Out here in Berlin, where the grass is green and the girls are pretty fugly, Sony has been treating us to a plethora of pleasures. It unveiled to Europe its four latest lines of Vaio laptops -- two aimed at business users, one aimed at families and one aimed at business users with families (no, really).

The most exciting was the Vaio Z Series, led by the top-end VGN-Z11VN/B. This powerful little Intel Centrino 2-powered midget of a laptop comes with a 2.53GHz CPU, 4GB of DDR2 RAM, 320GB hard disk, Nvidia GeForce 9300M GS graphics, Bluetooth, 802.11 a/b/g and Draft-N Wi-Fi, plus an embedded SIM slot for truly mobile broadband, supporting HSDPA up to 7.2Mbps.

At 1.5kg, it's not Sony's lightest laptop, but its specs are incredible for its size. It rocks a true 16:9 resolution, 13.1-inch X-Black LCD screen with incredible colour, up to its native resolution of 1,600x900 pixels. We saw various videos and demos playing on the Z Series and compared to the TZ Series before it, the TZ looked washed out, faded and unrealistic.

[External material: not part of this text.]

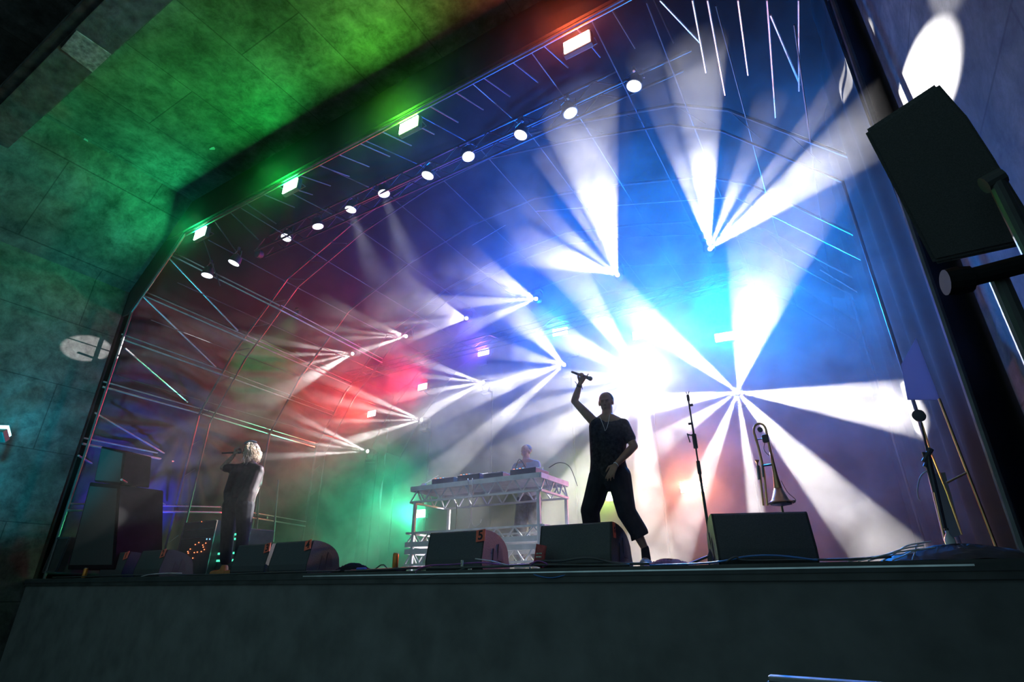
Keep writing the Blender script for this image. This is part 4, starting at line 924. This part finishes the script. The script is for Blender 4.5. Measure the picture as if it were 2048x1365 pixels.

There's no Blu-ray drive, though, and although we were told by Sony that it "might be possible" in the future, there's currently no solid-state drive option.

We spent a good half hour playing with this laptop and it really stole the show in our opinion. It's so much fun to use with its amazing specs and a design and build quality we honestly want to describe as 'succulent': so good you want to suck its carbon fibre chassis right off.

We undoubtedly will when it's released later this year, with prices starting at £1,449 for the VGN-Z11MN/B, £1,649 for the VGN-Z11WN/B and maxing out at £1,749 for the VGN-Z11VN/B.

Until we get more UK availability details, click through for close-ups and hands-on snaps galore as we document our one-night stand with the hottest thing to hit Germany since Yvonne Catterfeld. -Nate Lanxon

Just look at that screen. True, it's hard to get a grasp of how splendid its colour reproduction is, but you might be able to tell it's a little wider than most laptops. That's because it is, being of true 16:9 resolution.

A redesigned keyboard isolates each key into its own little key-shaped space (photos over the page shortly). It makes typing unusual for the first minute or so -- each key feels a little further apart, although in reality they aren't, and mistyping should be reduced as a result.

An integrated webcam should help with all the video conferencing you'll be needing to do as a business person -- when you're not thinking outside the box, shifting some paradigms and maximising quarterly earnings, that is.

There's your Ethernet and FireWire ports, residing peacefully on the left-hand side of the chassis.

And on the right-hand side, HDMI-out, VGA-out, another USB socket and a DVD-RAM drive.

On the front of the system sit memory card slots and a physical control for activating and deactivating the wireless LAN.

On top is a large track pad and its companion buttons. For security, there's also an integrated fingerprint reader for making sure those Excel spreadsheets and encrypted yearly reports don't reach unapproved eyes.

Seriously, we joke about the business-centric vision behind the Z Series, but it's an extremely desirable laptop for anyone who works on the move or even less-poor students. And you can never be too careful with securing private data.

Depending on what you're working on at the time, the Z Series can be easily switched to better conserve power or better exhaust it for a bump in performance. This switch handles that task.

Closed, the Vaio logo stares us seductively in the face, its carbon fibre chassis just begging to be stroked, caressed and fondled.

Finally, something for those of you keen to see more of the Z Series' internals: on the right is the motherboard for the TZ Series of Vaio laptops. On the left, the significantly shrunked mobo used in the Z Series. Despite its small stature, the Z Series' motherboard binds together a machine that outstrips the entire TZ line by miles.

If ever we wanted to sell body parts to afford a gadget, it's now. We'd even consider selling our own body parts this time, too.